Amnesty International a recueilli des preuves accablantes de crimes de guerre commis par les forces israéliennes dans le cadre de leur bombardement massif de la bande de Gaza, notamment des attaques menées directement ou sans discernement contre des civil·e·s, ainsi que d’autres attaques illégales et des sanctions collectives contre la population civile. Selon le ministère palestinien de la Santé de Gaza, ces attaques ont causé la mort de plus de 15 000 personnes, pour la plupart des civil·e·s, dont plus de 5 500 enfants.
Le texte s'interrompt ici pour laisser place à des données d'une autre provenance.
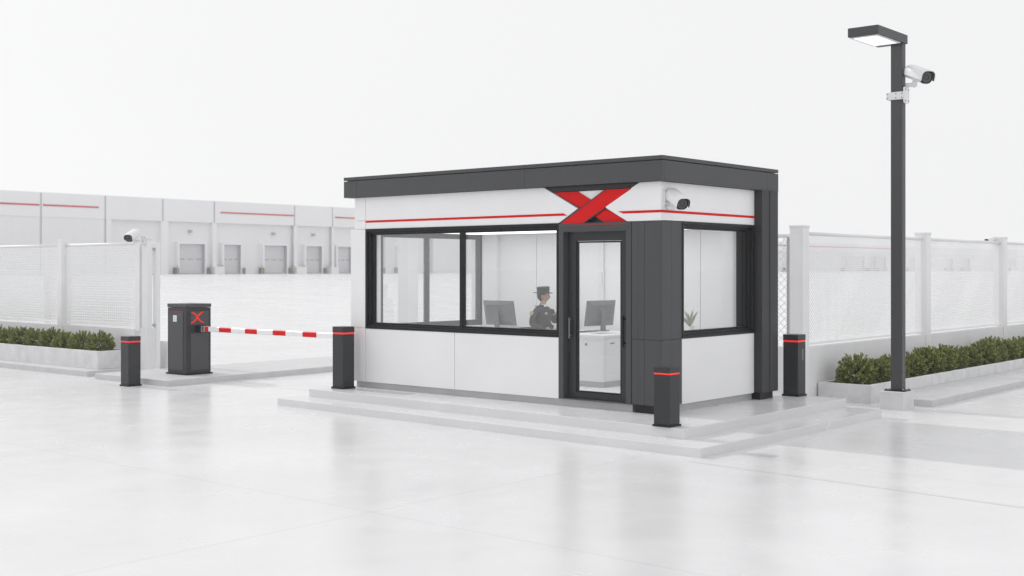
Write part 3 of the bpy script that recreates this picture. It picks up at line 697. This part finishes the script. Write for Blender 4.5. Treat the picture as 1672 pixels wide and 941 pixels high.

Amnesty International réclame un cessez-le-feu immédiat et durable, la libération de tous les otages civils encore détenus, et la fin du siège israélien illégal et inhumain de la bande de Gaza. Elle demande également au Conseil de sécurité des Nations unies d’imposer à Israël, au Hamas et aux autres groupes armés un embargo total sur les armes, qui couvre la fourniture, la vente ou le transfert, directs ou indirects, d’armes et de matériel militaire, y compris les technologies, pièces et composants, l’assistance technique, la formation et l’aide financière ou autre qui y sont liés.